Before getting into the meaning of life and raising a child, I need to start with the basics. 

I know a few things, but mostly don't know anything. 

Things I don't Know:

I don't know what I'm doing in life, work, and most definitely not this father thing. Everything is an educated guess at best. 

What it's like to grow a child inside my body or the connection that comes along with it. 

What it's like to be the sole provider of food for my child, using only my body. 

How my parents raised three kids, or how my mom flew across country with us by herself. 

What I'll do or say that will stick with my son for the rest of his life. 

I don't know what I'll do if anything ever happens to him. 

Things I do Know: 

I know whatever struggles I'm feeling in this transition into life with a child. I have it a million times easier than what my wife goes through daily. 

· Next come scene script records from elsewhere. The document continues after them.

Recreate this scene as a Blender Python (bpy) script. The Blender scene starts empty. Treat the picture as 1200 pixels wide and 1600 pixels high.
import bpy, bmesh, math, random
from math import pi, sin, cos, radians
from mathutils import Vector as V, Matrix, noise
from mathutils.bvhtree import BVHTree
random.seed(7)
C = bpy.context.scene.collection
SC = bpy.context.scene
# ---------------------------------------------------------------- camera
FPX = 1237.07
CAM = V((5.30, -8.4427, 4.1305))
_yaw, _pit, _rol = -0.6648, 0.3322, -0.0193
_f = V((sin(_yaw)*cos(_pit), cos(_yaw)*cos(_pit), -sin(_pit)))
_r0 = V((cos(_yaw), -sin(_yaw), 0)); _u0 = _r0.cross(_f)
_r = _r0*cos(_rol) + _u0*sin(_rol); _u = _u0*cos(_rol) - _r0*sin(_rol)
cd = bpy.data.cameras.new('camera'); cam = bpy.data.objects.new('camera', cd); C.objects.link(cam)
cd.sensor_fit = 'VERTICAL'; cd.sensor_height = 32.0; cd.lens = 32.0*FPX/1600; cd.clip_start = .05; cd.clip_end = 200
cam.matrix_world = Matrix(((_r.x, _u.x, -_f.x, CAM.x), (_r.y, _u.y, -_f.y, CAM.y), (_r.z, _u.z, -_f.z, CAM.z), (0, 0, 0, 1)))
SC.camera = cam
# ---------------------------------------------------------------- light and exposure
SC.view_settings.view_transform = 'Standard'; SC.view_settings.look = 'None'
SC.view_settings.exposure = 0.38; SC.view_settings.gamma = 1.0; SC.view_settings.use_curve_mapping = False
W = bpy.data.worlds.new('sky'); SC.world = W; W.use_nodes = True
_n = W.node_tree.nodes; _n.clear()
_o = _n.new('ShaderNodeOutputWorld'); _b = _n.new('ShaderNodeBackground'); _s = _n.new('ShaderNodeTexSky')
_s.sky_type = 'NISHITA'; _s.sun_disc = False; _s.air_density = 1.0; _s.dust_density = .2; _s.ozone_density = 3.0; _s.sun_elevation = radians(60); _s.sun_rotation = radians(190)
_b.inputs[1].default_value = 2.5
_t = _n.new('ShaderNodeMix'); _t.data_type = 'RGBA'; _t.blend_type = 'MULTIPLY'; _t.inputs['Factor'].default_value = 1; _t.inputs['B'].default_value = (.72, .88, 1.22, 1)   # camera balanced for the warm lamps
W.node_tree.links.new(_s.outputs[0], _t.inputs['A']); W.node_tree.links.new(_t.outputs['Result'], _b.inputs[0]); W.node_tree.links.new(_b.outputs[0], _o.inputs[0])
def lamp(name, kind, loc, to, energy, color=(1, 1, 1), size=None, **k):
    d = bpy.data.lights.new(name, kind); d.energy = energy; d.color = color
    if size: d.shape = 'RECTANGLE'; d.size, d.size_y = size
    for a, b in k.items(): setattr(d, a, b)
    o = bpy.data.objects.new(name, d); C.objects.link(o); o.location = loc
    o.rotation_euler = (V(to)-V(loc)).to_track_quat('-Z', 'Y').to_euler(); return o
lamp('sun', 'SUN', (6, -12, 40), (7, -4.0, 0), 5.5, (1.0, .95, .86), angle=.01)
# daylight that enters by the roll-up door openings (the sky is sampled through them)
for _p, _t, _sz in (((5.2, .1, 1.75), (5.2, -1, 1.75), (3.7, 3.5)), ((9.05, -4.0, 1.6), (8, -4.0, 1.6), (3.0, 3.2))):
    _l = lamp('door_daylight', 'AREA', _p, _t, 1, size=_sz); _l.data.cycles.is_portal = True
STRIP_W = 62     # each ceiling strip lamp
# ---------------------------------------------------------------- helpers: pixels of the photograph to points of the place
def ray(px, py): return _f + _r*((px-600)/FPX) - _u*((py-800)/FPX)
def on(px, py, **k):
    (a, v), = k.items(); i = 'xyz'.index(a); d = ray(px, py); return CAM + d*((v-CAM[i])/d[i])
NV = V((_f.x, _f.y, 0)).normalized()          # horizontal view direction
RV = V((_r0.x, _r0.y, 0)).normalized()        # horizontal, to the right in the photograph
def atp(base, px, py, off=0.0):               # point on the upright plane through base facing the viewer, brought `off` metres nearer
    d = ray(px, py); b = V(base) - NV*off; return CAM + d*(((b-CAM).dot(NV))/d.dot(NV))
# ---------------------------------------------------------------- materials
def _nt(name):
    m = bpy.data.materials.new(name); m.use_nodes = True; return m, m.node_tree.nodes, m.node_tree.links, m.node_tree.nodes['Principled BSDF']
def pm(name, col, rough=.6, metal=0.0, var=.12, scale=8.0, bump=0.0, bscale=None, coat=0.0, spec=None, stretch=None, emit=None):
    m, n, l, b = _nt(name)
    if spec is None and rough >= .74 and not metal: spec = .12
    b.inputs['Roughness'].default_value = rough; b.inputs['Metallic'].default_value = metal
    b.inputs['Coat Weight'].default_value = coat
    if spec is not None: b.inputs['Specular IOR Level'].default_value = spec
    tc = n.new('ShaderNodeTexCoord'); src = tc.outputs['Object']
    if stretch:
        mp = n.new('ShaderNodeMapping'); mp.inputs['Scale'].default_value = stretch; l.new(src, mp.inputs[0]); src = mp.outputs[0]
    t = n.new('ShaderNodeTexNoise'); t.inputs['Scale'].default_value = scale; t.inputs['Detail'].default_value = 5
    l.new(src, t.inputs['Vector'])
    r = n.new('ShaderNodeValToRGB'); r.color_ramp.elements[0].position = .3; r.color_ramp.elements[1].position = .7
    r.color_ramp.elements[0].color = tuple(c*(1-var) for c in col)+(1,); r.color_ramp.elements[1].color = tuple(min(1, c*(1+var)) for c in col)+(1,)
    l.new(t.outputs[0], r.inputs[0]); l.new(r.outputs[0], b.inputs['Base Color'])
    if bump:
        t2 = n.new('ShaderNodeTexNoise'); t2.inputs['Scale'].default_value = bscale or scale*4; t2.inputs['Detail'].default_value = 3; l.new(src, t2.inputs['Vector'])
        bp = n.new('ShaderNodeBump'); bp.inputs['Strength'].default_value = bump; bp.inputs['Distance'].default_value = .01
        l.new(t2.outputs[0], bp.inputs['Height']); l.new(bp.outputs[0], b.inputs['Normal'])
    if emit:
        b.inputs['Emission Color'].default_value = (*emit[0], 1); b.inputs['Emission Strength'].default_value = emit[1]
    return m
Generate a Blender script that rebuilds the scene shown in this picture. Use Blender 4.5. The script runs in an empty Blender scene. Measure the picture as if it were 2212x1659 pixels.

Why new parents are so annoying with photos of their kids, I want to share him with the world. He is by far the coolest thing I've ever had anything to do with. 

One day he'll put me through hell. I'm not ready for the middle school years. 

The connection with my wife has become unimaginably strong since he was born.

The news is a lot harder to read now. All those stories are someone's child. The stories hurt a lot more as soon as you have your own. 

It breaks my heart, not being able to console him. 

Everything else in life seems a lot less important in comparison to the time spent with him. 

I know that this type of happiness is impossible to explain.